Speaking of lovely, “Jets at Dawn” opens with bird song and Nelson announcing that the war is over, and boasts a chorus guaranteed to make you glad. Oddly, Nelson sounds like Ian Anderson of Jethro Tull on the choruses, which comes as quite the mindfuck if you’re not expecting it. It’s a song of solemn celebration, with the soldiers coming home and Nelson singing “Jets at Dawn/Writing in the sky/Silver planes/Drawing Coca-Cola signs.” The song also seems to be a hymn to the all the pretty young things of glam, with Nelson singing, “Said goodbye to the others/The old musicians of the past/Said hello to the young things/Oh, your songs are here to sing at last.” But just as memorable as the melody and the lyrics is Nelson’s guitar playing; this is Be Bop Deluxe’s longest song ever, and much of it consists of Nelson torturing his guitar lines into twisted and unique ways to welcome in the “New Age” he has seen risen.

Meanwhile, “No Trains to Heaven” is a funky rock’n’roller with subtle prog tendencies—it’s like math rock, man. Nelson follows each of his vocal lines with some tasty guitar before he launches into a magnificent solo, which is followed by some call and response between Nelson and the band. Then the band falls into a slightly jazzier groove, with Nelson once again setting his fret board on fire just for the flaming fuck of it. And he proceeds to go on in this manner until the song takes its good old time petering out at six-and-a-half minutes. As for LP closer “Darkness (L’Immoraliste)” it’s a moving and synthesized string-laden tune that is as lovely and dark as a poem by Baudelaire. Nelson gets all dramatic on the vocals, emoting, “You’re with me/Most every night/You’re with me/Most every night” and “Darkness, you are my true love/Darkness, you are my pride.” It’s over the top, this one, vocal histrionics heaped atop strings and even more vocal histrionics, and it’s the better and lovelier song for it.

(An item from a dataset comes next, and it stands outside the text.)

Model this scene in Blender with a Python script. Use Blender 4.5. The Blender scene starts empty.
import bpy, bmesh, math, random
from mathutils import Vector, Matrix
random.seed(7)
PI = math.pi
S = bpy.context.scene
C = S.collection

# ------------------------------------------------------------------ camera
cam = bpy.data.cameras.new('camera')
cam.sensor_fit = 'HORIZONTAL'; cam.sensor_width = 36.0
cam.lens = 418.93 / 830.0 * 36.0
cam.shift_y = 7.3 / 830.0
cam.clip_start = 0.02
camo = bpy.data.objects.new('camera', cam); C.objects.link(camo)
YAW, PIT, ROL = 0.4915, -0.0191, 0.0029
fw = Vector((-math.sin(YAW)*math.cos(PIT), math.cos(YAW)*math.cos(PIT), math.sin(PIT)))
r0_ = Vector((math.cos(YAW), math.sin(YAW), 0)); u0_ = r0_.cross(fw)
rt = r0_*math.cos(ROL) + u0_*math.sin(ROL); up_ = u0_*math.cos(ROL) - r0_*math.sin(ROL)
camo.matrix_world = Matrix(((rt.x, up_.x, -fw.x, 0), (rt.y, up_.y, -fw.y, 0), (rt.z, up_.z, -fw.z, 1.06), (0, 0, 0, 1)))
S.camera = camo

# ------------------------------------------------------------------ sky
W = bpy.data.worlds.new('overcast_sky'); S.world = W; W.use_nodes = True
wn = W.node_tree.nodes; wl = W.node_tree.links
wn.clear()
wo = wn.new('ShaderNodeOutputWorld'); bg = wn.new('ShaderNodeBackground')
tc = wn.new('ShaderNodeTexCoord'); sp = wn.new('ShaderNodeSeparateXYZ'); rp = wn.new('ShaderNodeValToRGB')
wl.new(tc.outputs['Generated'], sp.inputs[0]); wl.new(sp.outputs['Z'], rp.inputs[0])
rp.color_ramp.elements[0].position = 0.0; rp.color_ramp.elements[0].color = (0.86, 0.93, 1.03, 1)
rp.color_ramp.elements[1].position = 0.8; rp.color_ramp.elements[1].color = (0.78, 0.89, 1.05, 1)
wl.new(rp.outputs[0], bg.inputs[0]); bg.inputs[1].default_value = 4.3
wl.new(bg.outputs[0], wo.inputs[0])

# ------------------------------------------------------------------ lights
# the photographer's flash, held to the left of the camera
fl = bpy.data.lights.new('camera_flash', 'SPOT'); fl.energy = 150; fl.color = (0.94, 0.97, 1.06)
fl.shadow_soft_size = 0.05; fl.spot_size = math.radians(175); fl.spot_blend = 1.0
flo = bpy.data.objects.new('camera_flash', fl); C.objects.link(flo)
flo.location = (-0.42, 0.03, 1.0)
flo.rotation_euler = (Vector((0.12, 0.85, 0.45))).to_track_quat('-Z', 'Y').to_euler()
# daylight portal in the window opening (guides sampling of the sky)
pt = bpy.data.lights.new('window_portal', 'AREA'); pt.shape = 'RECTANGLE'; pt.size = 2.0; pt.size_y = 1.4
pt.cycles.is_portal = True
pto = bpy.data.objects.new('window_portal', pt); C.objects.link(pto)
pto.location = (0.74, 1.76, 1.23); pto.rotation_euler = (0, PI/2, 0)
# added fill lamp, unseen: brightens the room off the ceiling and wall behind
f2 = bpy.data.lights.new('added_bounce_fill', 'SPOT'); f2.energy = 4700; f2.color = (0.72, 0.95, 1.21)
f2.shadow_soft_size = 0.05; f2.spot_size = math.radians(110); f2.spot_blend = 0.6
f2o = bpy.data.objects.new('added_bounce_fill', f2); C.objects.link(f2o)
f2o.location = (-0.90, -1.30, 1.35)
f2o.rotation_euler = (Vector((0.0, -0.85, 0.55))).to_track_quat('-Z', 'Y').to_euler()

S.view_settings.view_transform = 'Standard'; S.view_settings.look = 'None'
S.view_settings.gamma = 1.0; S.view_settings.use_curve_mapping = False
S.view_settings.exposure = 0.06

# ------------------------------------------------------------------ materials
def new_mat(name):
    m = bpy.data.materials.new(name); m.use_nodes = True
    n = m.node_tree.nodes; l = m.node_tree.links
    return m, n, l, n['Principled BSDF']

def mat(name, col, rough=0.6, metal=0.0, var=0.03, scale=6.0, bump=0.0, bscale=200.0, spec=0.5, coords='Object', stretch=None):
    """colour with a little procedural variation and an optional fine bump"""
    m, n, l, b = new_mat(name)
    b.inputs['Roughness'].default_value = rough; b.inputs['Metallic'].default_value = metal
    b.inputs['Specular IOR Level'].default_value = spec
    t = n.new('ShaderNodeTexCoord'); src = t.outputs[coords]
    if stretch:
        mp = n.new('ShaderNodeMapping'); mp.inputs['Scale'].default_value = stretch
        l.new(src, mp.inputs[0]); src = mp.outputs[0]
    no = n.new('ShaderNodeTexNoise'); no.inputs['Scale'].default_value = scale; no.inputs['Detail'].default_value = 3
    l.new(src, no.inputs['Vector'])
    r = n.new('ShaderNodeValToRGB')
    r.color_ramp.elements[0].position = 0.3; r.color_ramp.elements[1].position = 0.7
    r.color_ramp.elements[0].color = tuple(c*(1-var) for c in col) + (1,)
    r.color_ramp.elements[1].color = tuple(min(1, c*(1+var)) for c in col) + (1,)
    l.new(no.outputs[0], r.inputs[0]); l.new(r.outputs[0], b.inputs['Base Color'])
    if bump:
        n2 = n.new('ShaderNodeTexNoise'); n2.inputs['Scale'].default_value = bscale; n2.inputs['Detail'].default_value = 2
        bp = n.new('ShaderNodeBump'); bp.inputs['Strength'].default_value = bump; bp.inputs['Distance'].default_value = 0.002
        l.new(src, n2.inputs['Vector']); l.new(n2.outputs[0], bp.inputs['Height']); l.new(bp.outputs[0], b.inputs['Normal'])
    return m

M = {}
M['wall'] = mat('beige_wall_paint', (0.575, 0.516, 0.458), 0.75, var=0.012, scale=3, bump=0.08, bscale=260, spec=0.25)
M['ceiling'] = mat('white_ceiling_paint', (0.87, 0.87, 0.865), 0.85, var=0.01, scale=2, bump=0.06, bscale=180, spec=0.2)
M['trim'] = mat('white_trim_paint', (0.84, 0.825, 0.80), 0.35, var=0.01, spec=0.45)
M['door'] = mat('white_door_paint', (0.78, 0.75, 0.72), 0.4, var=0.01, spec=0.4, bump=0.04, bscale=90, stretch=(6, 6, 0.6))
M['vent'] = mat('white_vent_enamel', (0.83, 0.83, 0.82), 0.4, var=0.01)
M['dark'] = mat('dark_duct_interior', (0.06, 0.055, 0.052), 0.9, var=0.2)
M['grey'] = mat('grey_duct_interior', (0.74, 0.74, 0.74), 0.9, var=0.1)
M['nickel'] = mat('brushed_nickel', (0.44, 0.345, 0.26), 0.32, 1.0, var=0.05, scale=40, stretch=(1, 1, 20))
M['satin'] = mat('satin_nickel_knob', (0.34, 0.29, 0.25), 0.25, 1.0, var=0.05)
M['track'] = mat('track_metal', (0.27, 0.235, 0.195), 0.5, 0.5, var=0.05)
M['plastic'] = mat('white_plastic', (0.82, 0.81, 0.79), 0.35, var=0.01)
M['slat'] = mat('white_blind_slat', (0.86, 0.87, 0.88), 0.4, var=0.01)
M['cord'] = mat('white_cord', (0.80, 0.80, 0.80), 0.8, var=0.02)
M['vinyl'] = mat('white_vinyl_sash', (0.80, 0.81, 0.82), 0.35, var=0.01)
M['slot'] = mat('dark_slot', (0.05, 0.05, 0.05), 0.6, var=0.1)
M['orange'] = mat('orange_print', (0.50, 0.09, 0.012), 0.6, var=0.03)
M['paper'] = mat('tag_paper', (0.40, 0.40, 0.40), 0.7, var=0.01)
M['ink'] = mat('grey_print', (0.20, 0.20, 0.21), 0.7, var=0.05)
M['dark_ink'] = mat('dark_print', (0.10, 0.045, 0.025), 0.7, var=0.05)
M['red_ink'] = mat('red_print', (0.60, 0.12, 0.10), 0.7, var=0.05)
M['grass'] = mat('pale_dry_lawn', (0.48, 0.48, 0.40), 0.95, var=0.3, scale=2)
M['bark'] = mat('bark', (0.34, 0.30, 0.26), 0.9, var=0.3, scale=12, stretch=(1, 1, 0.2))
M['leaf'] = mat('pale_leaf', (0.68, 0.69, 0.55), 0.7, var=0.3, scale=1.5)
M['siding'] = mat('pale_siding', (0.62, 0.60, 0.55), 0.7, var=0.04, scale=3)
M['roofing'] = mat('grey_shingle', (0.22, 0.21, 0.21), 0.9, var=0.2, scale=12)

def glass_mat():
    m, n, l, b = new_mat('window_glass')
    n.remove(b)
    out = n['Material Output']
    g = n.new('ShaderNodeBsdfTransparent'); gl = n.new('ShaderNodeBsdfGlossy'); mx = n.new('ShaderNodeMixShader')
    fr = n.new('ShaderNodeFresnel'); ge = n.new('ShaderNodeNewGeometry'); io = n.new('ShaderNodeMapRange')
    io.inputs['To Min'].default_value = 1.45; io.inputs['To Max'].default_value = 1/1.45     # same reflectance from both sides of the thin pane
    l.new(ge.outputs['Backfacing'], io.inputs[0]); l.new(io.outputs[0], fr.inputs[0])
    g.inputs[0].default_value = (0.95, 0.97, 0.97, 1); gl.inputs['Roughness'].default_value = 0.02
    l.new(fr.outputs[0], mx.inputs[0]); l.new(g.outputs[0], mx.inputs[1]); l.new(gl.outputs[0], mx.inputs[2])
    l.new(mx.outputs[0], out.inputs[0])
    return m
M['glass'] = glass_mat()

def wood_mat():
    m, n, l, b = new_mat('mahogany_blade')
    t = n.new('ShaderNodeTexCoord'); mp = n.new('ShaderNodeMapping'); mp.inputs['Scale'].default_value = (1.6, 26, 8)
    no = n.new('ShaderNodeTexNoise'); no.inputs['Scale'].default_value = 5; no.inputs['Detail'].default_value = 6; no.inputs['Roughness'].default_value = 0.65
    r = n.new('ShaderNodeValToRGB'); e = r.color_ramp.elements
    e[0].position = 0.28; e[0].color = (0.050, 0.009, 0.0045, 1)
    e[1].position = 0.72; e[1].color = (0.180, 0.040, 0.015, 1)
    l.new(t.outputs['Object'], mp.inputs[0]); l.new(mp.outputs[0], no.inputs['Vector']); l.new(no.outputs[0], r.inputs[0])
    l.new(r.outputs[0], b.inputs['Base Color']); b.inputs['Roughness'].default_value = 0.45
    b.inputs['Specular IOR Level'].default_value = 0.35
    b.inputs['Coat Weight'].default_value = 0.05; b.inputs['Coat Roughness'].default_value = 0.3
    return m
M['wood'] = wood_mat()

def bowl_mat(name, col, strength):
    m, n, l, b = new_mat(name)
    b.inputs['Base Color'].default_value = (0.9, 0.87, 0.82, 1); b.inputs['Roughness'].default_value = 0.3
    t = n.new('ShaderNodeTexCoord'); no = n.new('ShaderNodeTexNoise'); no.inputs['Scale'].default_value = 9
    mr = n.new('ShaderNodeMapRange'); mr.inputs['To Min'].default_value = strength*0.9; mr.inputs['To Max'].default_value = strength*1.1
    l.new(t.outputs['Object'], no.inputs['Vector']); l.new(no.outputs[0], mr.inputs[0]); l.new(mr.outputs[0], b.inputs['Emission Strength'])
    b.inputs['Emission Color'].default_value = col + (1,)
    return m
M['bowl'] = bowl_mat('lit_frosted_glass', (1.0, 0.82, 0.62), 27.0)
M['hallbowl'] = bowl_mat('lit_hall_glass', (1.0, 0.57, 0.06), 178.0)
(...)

The tragedy of Axe Victim is this; so put off was Nelson by the accusations of aping Bowie that he literally fired the band and founded a Be Bop Deluxe II that eschewed glam for less commercial pastures. But history was replayed come Be Bop Deluxe’s fifth and final studio album, 1978’s Drastic Plastic, which was again critiqued for wearing its Bowie influences on its sleeve. By this point Nelson had had enough; following the release of Drastic Plastic he dissolved Be Bop Deluxe completely to form a new band, Bill Nelson’s Red Noise.

Nelson was probably as right to abandon glam as Bowie was at about the same time—accusations of mimicry aside glam was dying—but there’s something about Axe Victim that moves me in a way that none of Be Bop Deluxe’s later LPs, all of which are good, do. A lot of it has to do with the fact that I’m a glam kid at heart, and Axe Victim is a great glam album—fey, androgynous, and with more than a touch of the alien (as Kid Congo Powers, a glam kid if ever there was one once told me, “We all wanted to be aliens!”) about it. If you like glam it’s must listening. If you don’t like glam you should like glam, and a good way to start is by buying this LP, embracing your inner alien, and buying yourself a pair of thigh-high glam boots with stacked heels and lots of gold glitter. You don’t have to leave the house in them, but they’ll make bipperty-boppertying around to Axe Victim while pretending you’re at Rodney Bingenheimer’s long-defunct English Disco on Sunset Strip—that home away from home for both glam bands and glam kids like Kid Congo—more fun.